No es de extrañar que el gabinete de Pedro Sánchez haya aplaudido con entusiasmo una propuesta que no cuestiona sus planes salariales e incluso le permite afirmar que nuestro país va mucho más allá.
Pero cuando la propuesta se apruebe definitivamente y se transponga a nuestra legislación, sí tendrá impacto, y en profundidad, en la normativa sobre el margen que tiene el Gobierno para decidir el SMI.
Y lo hará bajo la supervisión directa de la Comisión, que cada dos años pedirá datos sobre el nivel del salario mínimo legal y la proporción de trabajadores afectados. También se reclamará una descripción pormenorizada de las variaciones y las “razones de su introducción”. Además, pedirá cuentas sobre el papel jugado tanto por los representantes de los trabajadores como de las empresas en este proceso.

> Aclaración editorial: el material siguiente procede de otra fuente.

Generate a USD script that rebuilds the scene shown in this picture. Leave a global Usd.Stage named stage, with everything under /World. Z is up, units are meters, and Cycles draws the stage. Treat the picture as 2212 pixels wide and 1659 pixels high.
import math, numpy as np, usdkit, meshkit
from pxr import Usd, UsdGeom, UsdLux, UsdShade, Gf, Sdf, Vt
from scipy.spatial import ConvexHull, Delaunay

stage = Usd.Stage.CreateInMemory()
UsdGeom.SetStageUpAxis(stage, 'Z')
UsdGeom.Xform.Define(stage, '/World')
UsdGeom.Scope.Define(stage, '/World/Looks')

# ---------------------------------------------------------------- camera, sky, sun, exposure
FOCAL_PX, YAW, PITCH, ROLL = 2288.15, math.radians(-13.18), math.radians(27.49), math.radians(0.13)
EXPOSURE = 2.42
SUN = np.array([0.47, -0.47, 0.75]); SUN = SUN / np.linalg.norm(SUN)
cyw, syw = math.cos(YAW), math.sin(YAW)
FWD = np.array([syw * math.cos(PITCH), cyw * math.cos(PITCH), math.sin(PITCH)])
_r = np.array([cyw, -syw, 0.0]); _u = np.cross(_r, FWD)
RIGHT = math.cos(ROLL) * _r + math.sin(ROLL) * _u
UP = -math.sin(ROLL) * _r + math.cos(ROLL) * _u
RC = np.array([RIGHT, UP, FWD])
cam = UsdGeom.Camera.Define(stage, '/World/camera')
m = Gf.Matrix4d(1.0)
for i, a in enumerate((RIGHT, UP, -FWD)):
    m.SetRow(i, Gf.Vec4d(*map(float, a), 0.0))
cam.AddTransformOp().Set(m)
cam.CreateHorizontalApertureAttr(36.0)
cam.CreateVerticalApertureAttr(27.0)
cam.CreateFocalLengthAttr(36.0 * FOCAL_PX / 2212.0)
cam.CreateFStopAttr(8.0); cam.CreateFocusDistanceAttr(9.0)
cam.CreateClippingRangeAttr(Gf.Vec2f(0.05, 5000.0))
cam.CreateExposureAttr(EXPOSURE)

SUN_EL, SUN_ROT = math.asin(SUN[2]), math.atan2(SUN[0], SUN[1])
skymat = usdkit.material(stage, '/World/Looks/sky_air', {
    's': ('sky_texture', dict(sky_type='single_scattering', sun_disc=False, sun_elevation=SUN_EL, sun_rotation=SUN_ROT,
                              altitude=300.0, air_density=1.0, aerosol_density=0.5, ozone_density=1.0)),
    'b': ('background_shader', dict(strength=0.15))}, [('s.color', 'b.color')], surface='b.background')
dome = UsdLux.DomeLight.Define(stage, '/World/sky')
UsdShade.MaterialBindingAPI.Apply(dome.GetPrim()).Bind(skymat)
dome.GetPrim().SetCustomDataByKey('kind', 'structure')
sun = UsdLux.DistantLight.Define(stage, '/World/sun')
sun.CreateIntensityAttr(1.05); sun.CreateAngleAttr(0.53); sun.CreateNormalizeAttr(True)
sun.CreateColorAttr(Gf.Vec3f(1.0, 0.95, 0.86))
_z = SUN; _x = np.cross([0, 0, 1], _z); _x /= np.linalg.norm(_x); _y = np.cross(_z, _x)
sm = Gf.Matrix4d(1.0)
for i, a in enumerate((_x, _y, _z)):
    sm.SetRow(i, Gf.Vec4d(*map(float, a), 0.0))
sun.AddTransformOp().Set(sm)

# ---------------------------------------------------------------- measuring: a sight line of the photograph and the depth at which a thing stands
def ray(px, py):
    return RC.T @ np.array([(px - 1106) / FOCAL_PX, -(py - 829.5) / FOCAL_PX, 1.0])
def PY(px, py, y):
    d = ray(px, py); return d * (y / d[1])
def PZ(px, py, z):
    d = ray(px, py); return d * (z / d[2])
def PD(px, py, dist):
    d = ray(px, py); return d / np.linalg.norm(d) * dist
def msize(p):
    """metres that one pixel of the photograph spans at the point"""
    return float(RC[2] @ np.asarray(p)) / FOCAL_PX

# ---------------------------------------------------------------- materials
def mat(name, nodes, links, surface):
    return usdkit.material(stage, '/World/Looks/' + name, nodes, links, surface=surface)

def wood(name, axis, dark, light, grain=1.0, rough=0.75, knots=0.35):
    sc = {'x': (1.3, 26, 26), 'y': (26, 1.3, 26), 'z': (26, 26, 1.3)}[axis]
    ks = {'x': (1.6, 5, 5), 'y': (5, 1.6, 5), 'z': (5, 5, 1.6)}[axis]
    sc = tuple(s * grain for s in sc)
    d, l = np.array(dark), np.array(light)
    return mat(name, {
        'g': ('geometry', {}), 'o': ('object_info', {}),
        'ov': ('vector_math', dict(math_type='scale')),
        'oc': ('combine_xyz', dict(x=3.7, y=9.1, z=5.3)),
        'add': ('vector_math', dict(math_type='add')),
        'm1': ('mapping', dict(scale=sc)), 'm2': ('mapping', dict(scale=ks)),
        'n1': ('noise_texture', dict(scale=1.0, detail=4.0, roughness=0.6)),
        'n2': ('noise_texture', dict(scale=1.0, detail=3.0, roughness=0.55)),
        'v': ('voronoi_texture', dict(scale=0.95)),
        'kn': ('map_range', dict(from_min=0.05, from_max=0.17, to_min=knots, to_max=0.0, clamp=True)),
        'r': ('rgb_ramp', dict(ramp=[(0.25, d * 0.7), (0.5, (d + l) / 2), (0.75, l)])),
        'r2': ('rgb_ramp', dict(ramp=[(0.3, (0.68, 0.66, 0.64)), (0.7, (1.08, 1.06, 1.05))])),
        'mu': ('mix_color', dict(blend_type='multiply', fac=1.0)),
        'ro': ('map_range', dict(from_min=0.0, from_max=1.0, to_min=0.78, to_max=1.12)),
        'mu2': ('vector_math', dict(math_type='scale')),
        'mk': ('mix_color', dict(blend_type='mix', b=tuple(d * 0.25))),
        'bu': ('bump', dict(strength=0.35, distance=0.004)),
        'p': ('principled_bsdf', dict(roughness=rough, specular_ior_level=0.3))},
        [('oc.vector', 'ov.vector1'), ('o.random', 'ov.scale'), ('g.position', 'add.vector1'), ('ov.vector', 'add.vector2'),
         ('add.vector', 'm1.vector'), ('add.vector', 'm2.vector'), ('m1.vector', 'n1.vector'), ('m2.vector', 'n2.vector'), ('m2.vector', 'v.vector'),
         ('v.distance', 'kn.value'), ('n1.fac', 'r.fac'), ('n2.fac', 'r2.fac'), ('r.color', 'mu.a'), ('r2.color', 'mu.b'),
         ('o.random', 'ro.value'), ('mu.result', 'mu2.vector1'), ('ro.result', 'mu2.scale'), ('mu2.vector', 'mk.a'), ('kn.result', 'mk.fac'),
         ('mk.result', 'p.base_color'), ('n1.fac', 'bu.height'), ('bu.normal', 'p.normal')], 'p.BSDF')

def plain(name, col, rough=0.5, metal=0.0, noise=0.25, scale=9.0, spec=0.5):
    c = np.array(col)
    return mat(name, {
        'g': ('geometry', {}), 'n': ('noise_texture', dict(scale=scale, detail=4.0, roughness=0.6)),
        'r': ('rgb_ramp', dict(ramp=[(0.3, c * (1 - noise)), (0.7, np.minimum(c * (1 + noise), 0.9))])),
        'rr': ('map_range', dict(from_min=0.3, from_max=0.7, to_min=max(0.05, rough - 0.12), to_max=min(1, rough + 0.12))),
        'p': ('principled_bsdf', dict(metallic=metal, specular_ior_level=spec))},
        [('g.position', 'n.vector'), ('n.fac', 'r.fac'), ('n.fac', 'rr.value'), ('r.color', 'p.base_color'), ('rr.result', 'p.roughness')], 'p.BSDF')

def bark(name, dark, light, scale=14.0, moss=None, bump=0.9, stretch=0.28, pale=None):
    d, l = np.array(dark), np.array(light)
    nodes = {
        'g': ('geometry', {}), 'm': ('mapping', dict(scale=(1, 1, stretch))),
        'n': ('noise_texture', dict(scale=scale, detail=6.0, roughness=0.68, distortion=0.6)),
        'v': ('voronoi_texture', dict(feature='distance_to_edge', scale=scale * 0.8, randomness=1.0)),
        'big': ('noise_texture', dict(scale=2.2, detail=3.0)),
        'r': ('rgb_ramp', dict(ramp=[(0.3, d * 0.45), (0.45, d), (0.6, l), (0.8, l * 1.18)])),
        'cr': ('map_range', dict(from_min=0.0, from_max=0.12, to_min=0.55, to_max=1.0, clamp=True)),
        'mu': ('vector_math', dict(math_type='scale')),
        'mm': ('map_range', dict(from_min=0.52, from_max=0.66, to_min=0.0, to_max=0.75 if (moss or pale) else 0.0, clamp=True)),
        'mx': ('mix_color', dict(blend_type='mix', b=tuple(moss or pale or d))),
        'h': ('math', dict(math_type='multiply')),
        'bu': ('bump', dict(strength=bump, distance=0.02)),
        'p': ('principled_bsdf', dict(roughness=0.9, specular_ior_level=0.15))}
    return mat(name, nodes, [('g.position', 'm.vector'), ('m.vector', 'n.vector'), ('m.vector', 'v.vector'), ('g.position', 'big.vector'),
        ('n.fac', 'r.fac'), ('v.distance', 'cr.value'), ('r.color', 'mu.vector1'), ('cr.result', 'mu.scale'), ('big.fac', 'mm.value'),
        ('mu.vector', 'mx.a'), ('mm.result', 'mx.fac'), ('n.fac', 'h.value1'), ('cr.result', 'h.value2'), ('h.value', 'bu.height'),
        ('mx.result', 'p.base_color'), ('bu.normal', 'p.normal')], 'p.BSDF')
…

Contar con empresas y sindicatos
La directiva apuesta por dinamizar e impulsar la negociación colectiva, especialmente en aquellos países en los que queda por debajo del 70%. Un objetivo complejo, sobre todo en un país como España: según los datos de personas protegidas por convenios y asalariados en la EPA el nivel medio de los últimos años en España se sitúa en el 61%. El objetivo es que este refuerzo del diálogo social se trasladará directamente a la decisión sobre el SMI, algo que no ocurre en nuestro país.
El artículo 27 del Estatuto de los Trabajadores establece que el Gobierno decidirá sobre el salario mínimo “previa consulta con las organizaciones sindicales y asociaciones empresariales más representativas”.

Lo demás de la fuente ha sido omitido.